Rescatar la autonomía
El artículo 155 se hace imprescindible ante el chantaje de Puigdemont
El president de la Generalitat, Carles Puigdemont, contestó ayer a los requerimientos del Gobierno instalándose de forma inequívoca —y a todo su Gobierno— en flagrante violación del ordenamiento estatutario y constitucional.
Y ello con la evidente intención de provocar que el Gobierno aplique el artículo 155 de la Constitución, que permite una intervención puntual de una comunidad autónoma que conculque la ley, aunque solo para obligarla a su “cumplimiento”. Es el instrumento más prudente y oportuno en estas circunstancias para proteger la autonomía de Cataluña, por mucho que Puigdemont lo presente torticeramente como su suspensión. Es evidente que la voluntad del president, una vez más, es simplemente la de incrementar el victimismo.
Al requerimiento de que contestase si alguna autoridad catalana había proclamado la independencia, contesta Puigdemont, lateralmente y en una subordinada, que el Parlament “no votó” eso el 10 de octubre (podría haberlo reconocido antes, y más claramente). Pero lo grave es que en la oración principal, amenaza al Gobierno de que “si... persiste (...) en continuar la represión”, “el Parlament podrá proceder, si lo estima oportuno, a votar la declaración formal de la independencia”.
O sea, sostenella y no enmendalla. Este chantaje muestra que Puigdemont considera vigente la ley del referéndum, de 6 de septiembre, anulada el martes por el Tribunal Constitucional (TC), que ya la había suspendido nada más aprobarse.
Ello es así porque solo este texto, que carece de validez alguna, endosa (ilegalmente) al Parlament la facultad de “efectuar la declaración formal de independencia de Cataluña, concretar sus efectos e iniciar el proceso constituyente”. Además, la entera ley atenta gravemente contra la Constitución y el Estatut.
En efecto, usurpa la condición de “sujeto político soberano” al pueblo español, en beneficio de una parte del mismo; erige al Parlament en “representante de la soberanía”, cuando esta recae en las Cortes; se arroga la condición de regla suprema en Cataluña, al decretar que “prevalece jerárquicamente sobre todas las normas”: es decir, arrumba el Estatut y la Constitución.
Aparentando no haber declarado la independencia, Puigdemont valida —como juez supremo— la norma que la haría posible. O sea, que vulnera “el orden constitucional alterado”, en vez de restituirlo, como le exigía el segundo requerimiento.

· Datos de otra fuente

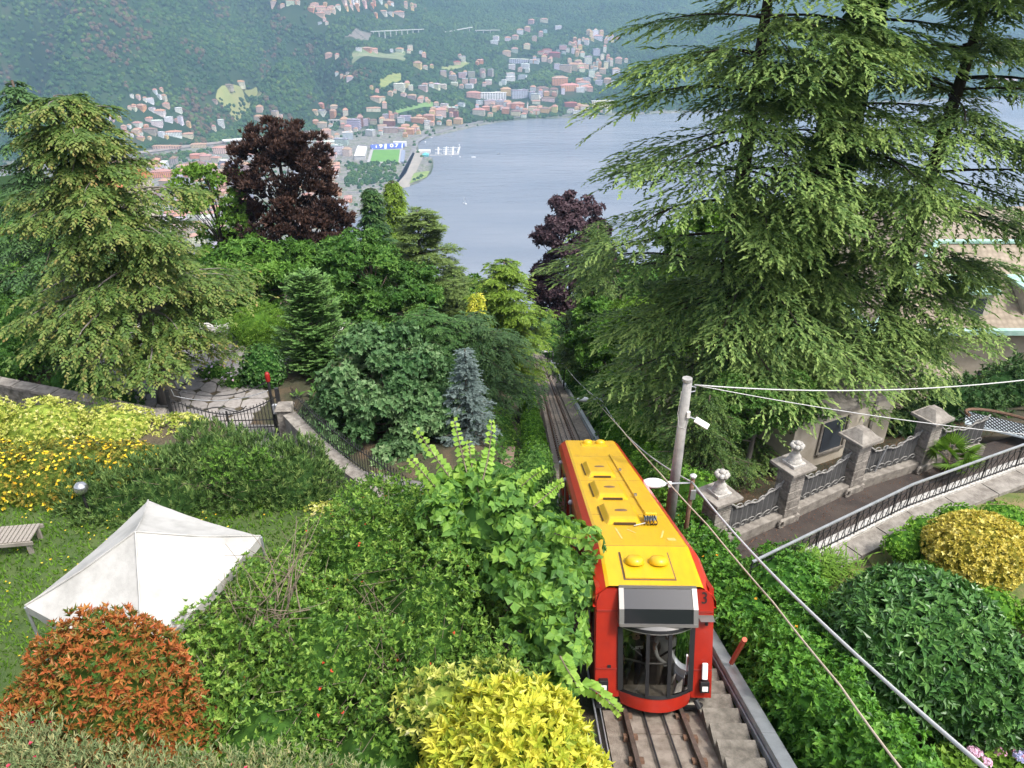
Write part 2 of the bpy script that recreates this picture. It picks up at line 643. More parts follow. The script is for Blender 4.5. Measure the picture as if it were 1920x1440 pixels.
def house(p, w, d, h, wc, rc, rz, label, group, cat="house", name="house"):
    floors = int(np.clip(round(h / 3.2), 2, 6)); cols = int(np.clip(round(w / 3.2), 3, 10))
    flat = rc in 'GW'
    key = (cols, floors, flat)
    if key not in ARCH: ARCH[key] = house_meshes(*key)
    wm, rm, gm = ARCH[key]
    o = empty(name, p, (0, 0, rz), label, cat, group)
    o.scale = (w, d, h)
    j = lambda c: tuple(float(np.clip(k * random.uniform(.86, 1.1), 0, .8)) for k in c) + (1,)
    a = link("wall", wm, o); a.color = j(WALLS[wc][0])
    b = link("roof", rm, o); b.color = j(ROOFS[rc][0])
    g = link("windows", gm, o, kind="stuff")
    HOUSES.append((p[0], p[1], .6 * max(w, d)))
    return o


TOWN = {
 "in hamlet above the railway": "291 178 8 8 wT|260 190 8 8 pT|282 193 12 9 wW|308 191 10 10 cT|264 206 17 9 oT|252 208 9 7 cT|311 203 13 8 pT|299 216 21 9 wT|335 213 13 9 wW|224 228 8 7 pT|212 232 7 4 pB|232 244 10 7 pT|234 257 13 9 cT|257 240 18 8 wT|254 253 15 9 pT|280 252 30 9 bB|263 263 14 6 yT|294 237 22 11 wW|316 230 16 9 wW|339 234 10 15 wG|354 240 8 10 yT|325 256 32 9 wT|303 260 12 10 wW|232 278 9 8 cG",
 "on wooded slope behind copper beech": "415 240 12 13 wW|487 211 13 11 pT|485 227 18 9 pT|516 221 13 10 pG|602 202 11 8 oT|626 207 15 9 pT|601 214 18 7 wG|625 223 12 14 oT|648 218 11 12 cT",
 "beside round hillside meadow": "427 169 20 7 bB|450 163 18 8 cT|402 193 10 5 bB",
 "in hill village at the top": "515 10 16 8 pT|545 12 18 8 cT|590 14 18 7 pT|602 23 20 8 cT|613 26 16 7 pT|621 19 14 7 cT|634 20 10 7 wT|600 31 22 7 pT|668 17 11 8 oT|682 12 11 8 pT|666 4 9 7 wT|643 6 14 6 pT|712 5 10 6 wW|735 11 8 6 wT|761 16 6 6 cT|772 14 6 7 yT|718 27 16 6 cT|748 29 22 7 cT|600 46 9 5 gG",
 "on terraced hillside above town": "688 97 20 7 oT|749 98 16 7 cT|769 95 11 9 cG|617 109 15 8 pT|795 108 9 8 pT|783 128 17 10 yT|797 130 10 6 cT|656 151 13 8 wT|641 148 7 6 pT|869 116 9 10 cG|857 122 15 6 pR|707 173 8 6 pT|732 181 10 8 pT|749 170 23 13 cW|793 170 18 9 pG|814 165 24 8 cW|772 186 18 7 bT|788 193 12 8 cT|903 120 8 8 oT",
 "among rows of apartment blocks": "831 143 13 9 bG|849 151 15 9 bG|866 147 15 10 bG|884 145 14 10 bG|872 157 12 9 pG|887 156 13 9 pG|880 167 17 8 wW|852 161 14 6 cW|905 146 11 16 bG|920 143 11 13 bG|916 159 14 9 cW",
 "above town near pale meadow": "705 192 22 9 cT|717 190 12 7 cT|721 204 10 11 pT|700 211 30 7 cT",
 "between the stadium and hill": "664 243 28 19 gG|676 238 12 19 rT|694 256 18 12 gW|700 234 14 8 bB|723 227 12 12 gG|730 237 24 11 rT|733 249 30 10 bG|742 222 10 9 bB|760 226 24 9 gG|640 272 30 12 gG|632 290 26 18 wG|652 262 22 14 gW|612 258 20 14 pT|618 283 22 18 wW|604 240 18 10 pT|652 246 14 10 cT",
 "on shore east of stadium": "783 231 25 9 oT|804 225 24 9 oT|760 245 18 10 yT|769 252 16 10 oT|778 246 16 9 cT|801 242 11 8 wG|818 209 14 9 gG|833 205 16 9 wG|826 219 24 13 cT|847 211 14 10 rW|855 219 10 12 rB|859 233 18 10 yT|808 236 14 7 pT",
 "scattered below the upper viaduct": "930 76 12 8 wW|927 83 16 6 wW|952 77 13 7 wT|966 75 13 8 cT|1002 78 10 10 pG|1014 69 9 9 pT|975 64 14 8 wT|989 59 12 8 pT|1022 62 9 6 tG|1047 55 14 7 wW|1020 42 16 6 cT|996 44 12 7 pT|950 104 17 8 pT|965 99 14 8 tT|988 92 14 9 cT",
 "in white terraced complex": "973 119 42 8 wW|960 131 14 9 wW|985 130 18 9 wW|989 136 9 8 wW|957 145 18 8 wW|945 159 10 9 wW|957 152 20 8 wW|980 149 18 8 wG",
 "in dense quarter beside cedar": "1020 117 12 10 pT|1009 117 7 7 tG|1026 100 20 7 pR|1040 107 24 8 rR|1056 93 16 8 pG|1057 103 9 6 tG|1074 102 6 11 wG|1075 89 8 8 pT|1086 84 7 9 wT|1100 84 10 10 wT|1088 93 9 8 yT|1092 107 10 9 wT|1103 121 16 14 wG|1118 105 15 12 gG|1129 112 8 10 cG|1116 69 13 12 wW|1122 76 18 8 wT|1104 66 10 9 pT|1136 82 8 8 pT|1146 76 9 9 wT|1060 134 26 12 pG|1075 132 20 12 pT|1084 123 15 9 pT|1097 129 16 9 pG|1136 130 9 13 cG|1109 145 13 13 wG|1130 138 14 9 pT|1100 160 16 13 gG|1123 160 16 9 gG|1139 157 15 9 pT|1123 149 12 7 bT|1160 120 14 10 pT|1155 140 16 10 wT",
 "above the far lake shore": "1050 160 34 14 oT|1068 171 40 12 oT|1088 173 18 9 wW|924 188 58 14 wW|975 185 36 16 gG|998 185 13 12 gG|1017 177 26 12 bB|1038 179 18 12 bB|865 200 14 6 wG|1028 191 28 7 cB",
 "along the far lake shore": "898 216 26 11 cT|911 207 16 7 oT|939 199 20 9 gG|918 199 24 11 pG|927 210 10 9 yT|948 213 16 10 oT|971 205 28 11 oT|967 217 20 9 cB|999 209 18 8 cT|1006 215 14 8 cT|1022 212 18 9 yB|1040 211 12 12 yT|1070 201 26 8 rR|1081 215 16 7 wG|1097 210 18 11 cT|1130 203 48 13 cW|1141 213 14 6 cW|985 213 12 8 pT|955 203 12 9 pT",
 "in old town by railway": "420 288 46 12 pT|303 334 42 13 oT|346 332 30 13 oT|343 320 26 10 bT|372 318 28 13 bB|398 324 20 14 pT|428 315 38 14 gW|438 335 24 14 oT|340 354 44 15 wG|400 354 36 14 gW|450 349 34 16 wT|385 300 22 9 pT|405 304 18 9 cT|365 298 20 8 oT|470 300 24 12 wT|312 280 58 6 pT|372 277 32 7 pT|310 350 24 12 bT|462 322 22 14 pT",
}
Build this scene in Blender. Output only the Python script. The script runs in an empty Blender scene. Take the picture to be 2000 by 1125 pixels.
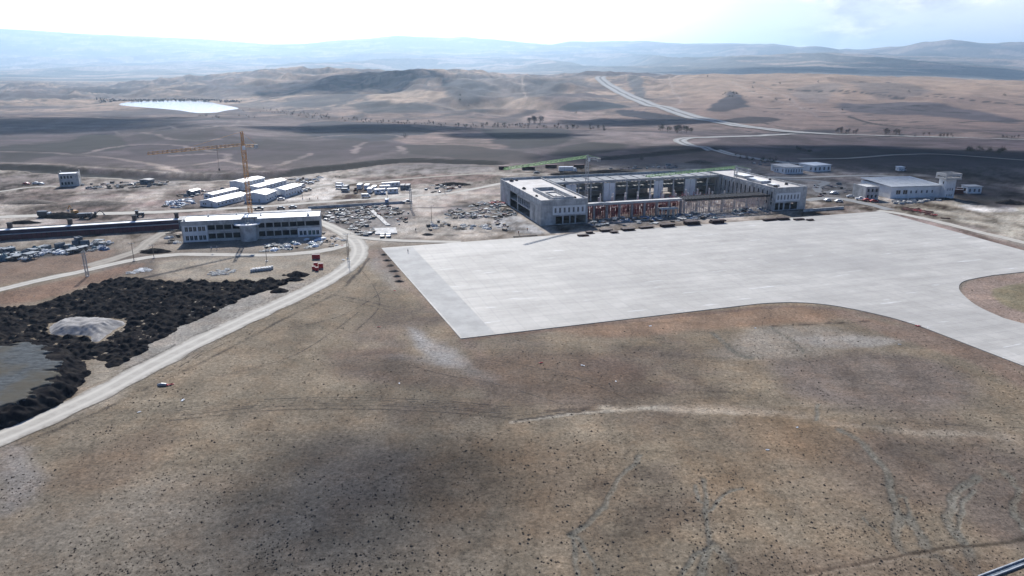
import bpy, bmesh, math, random
import numpy as np
from mathutils import Vector, Matrix
random.seed(7); rng = np.random.default_rng(7)
S = bpy.context.scene
COL = S.collection

# ---------------------------------------------------------------- camera, sky, sun, exposure
FPX, TH, CH = 1400.0, math.radians(17.2), 77.0
cam = bpy.data.objects.new('camera', bpy.data.cameras.new('camera')); COL.objects.link(cam)
cam.location = (0, 0, CH); cam.rotation_euler = (math.pi / 2 - TH, 0, 0)
cam.data.sensor_width = 36; cam.data.lens = 36 * FPX / 2000
cam.data.clip_start = 1; cam.data.clip_end = 60000
S.camera = cam
SUN_EL, SUN_AZ = math.radians(35), math.atan2(0.235, 1)      # azimuth to the left of +Y
sdir = Vector((-math.sin(SUN_AZ) * math.cos(SUN_EL), math.cos(SUN_AZ) * math.cos(SUN_EL), math.sin(SUN_EL)))
sl = bpy.data.lights.new('sun', 'SUN'); sl.energy = 5.0; sl.angle = math.radians(0.5); sl.color = (1, 0.97, 0.935)
so = bpy.data.objects.new('sun', sl); COL.objects.link(so); so.location = (0, 0, 500)
so.rotation_euler = sdir.to_track_quat('Z', 'Y').to_euler()
S.view_settings.view_transform = 'Standard'; S.view_settings.look = 'None'
S.view_settings.exposure = 0.62; S.view_settings.gamma = 1

W = bpy.data.worlds.new('World'); S.world = W; W.use_nodes = True
nt = W.node_tree; nt.nodes.clear()
def N(t, ty, **kw):
    n = t.nodes.new(ty)
    for k, v in kw.items():
        if k in n.inputs: n.inputs[k].default_value = v
        else: setattr(n, k, v)
    return n
def math_(t, op, a, b=None, clamp=False):
    n = t.nodes.new('ShaderNodeMath'); n.operation = op; n.use_clamp = clamp
    for i, v in enumerate((a, b)):
        if v is None: continue
        if isinstance(v, (int, float)): n.inputs[i].default_value = v
        else: t.links.new(v, n.inputs[i])
    return n.outputs[0]
def mixc(t, fac, a, b, mode='MIX'):
    n = t.nodes.new('ShaderNodeMix'); n.data_type = 'RGBA'; n.blend_type = mode
    for i, v in ((0, fac), (6, a), (7, b)):
        if isinstance(v, (int, float)): n.inputs[i].default_value = v
        elif isinstance(v, tuple): n.inputs[i].default_value = v if len(v) == 4 else v + (1,)
        else: t.links.new(v, n.inputs[i])
    return n.outputs[2]
def mapr(t, v, a, b, c=0.0, d=1.0, smooth=True):
    n = t.nodes.new('ShaderNodeMapRange'); n.interpolation_type = 'SMOOTHSTEP' if smooth else 'LINEAR'
    t.links.new(v, n.inputs[0])
    for i, x in zip((1, 2, 3, 4), (a, b, c, d)): n.inputs[i].default_value = x
    return n.outputs[0]
sky = N(nt, 'ShaderNodeTexSky'); sky.sky_type = 'NISHITA'; sky.sun_disc = False
sky.sun_elevation = SUN_EL; sky.sun_rotation = -SUN_AZ; sky.air_density = 1.0; sky.dust_density = 1.2; sky.ozone_density = 1.5
tc = N(nt, 'ShaderNodeTexCoord'); sep = N(nt, 'ShaderNodeSeparateXYZ'); nt.links.new(tc.outputs['Generated'], sep.inputs[0])
cmb = N(nt, 'ShaderNodeMapping'); cmb.inputs['Scale'].default_value = (1, 1, 2.6); nt.links.new(tc.outputs['Generated'], cmb.inputs[0])
n1 = N(nt, 'ShaderNodeTexNoise', Scale=6.0, Detail=7.0, Roughness=0.6); nt.links.new(cmb.outputs[0], n1.inputs['Vector'])
n2 = N(nt, 'ShaderNodeTexNoise', Scale=11.0, Detail=6.0, Roughness=0.6); nt.links.new(cmb.outputs[0], n2.inputs['Vector'])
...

Así que pocas salidas dejaba al Gobierno, salvo aplicar el artículo 155. Puigdemont deberá ahora asumir las “medidas necesarias” para “el cumplimiento forzoso” de su obligación de restaurar la legalidad, lo que no implica suspender ni anular la autonomía catalana, más bien todo lo contrario: significa rescatarla de quien la había secuestrado para usarla en el chantaje conocido. Su utilización mucho antes, cuando ese secuestro comenzó, nos habría ahorrado bastantes de los problemas actuales y seguramente hubiera hecho más sencilla su aplicación.
Es importante decir, al mismo tiempo, que el artículo 155 debería servir —aún no es seguro— para restaurar el orden constitucional. Pero no resuelve el problema político de fondo, para lo que, en su debido momento, será necesaria una negociación.